Return the lines below exactly, from the first line to the line that contains "return Vector((u / y * d, d, z / y * d))". Leave out pictures.
--- start ---
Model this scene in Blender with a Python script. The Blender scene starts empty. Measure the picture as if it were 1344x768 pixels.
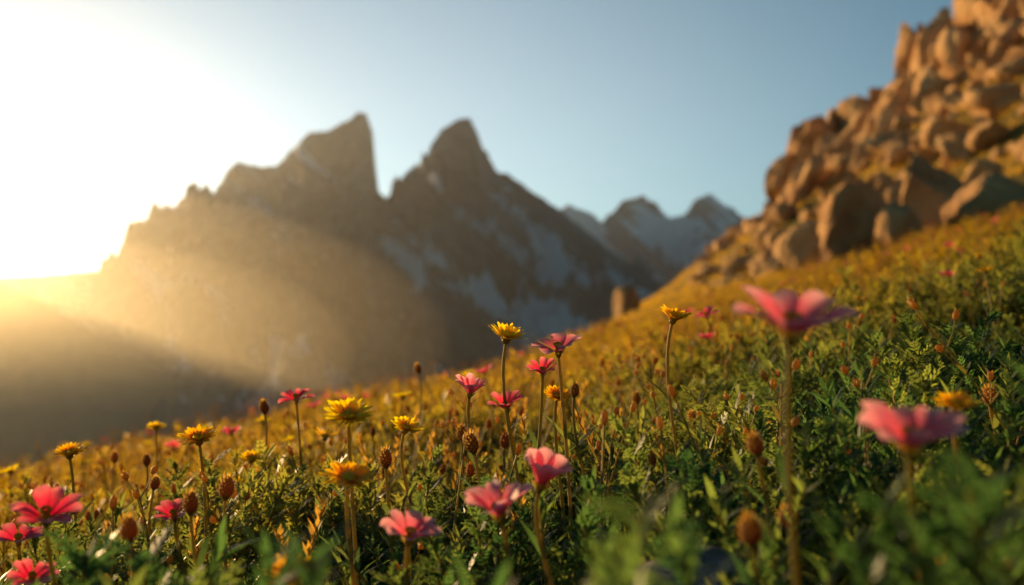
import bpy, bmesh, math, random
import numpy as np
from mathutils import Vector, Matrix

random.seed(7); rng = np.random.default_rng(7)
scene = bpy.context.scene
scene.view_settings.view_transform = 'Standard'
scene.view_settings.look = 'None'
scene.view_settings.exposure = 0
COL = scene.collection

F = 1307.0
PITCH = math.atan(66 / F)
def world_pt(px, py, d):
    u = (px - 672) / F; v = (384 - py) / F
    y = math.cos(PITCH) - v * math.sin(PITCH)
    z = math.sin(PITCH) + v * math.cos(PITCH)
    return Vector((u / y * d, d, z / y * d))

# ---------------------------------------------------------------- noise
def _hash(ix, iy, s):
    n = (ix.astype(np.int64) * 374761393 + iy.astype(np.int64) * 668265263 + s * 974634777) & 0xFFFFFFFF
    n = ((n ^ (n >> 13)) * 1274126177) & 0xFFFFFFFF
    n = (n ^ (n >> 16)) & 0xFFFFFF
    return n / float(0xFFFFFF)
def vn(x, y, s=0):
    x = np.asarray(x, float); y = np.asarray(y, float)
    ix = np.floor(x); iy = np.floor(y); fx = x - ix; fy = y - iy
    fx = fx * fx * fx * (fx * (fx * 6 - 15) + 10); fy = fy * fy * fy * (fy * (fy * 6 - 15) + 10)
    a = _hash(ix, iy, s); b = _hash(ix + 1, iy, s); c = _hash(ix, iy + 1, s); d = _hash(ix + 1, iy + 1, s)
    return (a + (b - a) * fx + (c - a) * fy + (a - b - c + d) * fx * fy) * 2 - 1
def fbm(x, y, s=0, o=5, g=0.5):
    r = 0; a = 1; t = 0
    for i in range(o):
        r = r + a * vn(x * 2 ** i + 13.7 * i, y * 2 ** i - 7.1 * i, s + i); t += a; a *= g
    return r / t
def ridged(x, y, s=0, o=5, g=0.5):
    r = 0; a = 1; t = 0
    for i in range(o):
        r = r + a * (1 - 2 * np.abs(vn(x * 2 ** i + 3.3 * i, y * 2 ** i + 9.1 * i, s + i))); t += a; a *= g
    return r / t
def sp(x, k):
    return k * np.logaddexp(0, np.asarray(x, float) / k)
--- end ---
Answer for this exercise |
Model this scene in Blender with a Python script. The Blender scene starts empty. Measure the picture as if it were 1344x768 pixels.
import bpy, bmesh, math, random
import numpy as np
from mathutils import Vector, Matrix

random.seed(7); rng = np.random.default_rng(7)
scene = bpy.context.scene
scene.view_settings.view_transform = 'Standard'
scene.view_settings.look = 'None'
scene.view_settings.exposure = 0
COL = scene.collection

F = 1307.0
PITCH = math.atan(66 / F)
def world_pt(px, py, d):
    u = (px - 672) / F; v = (384 - py) / F
    y = math.cos(PITCH) - v * math.sin(PITCH)
    z = math.sin(PITCH) + v * math.cos(PITCH)
    return Vector((u / y * d, d, z / y * d))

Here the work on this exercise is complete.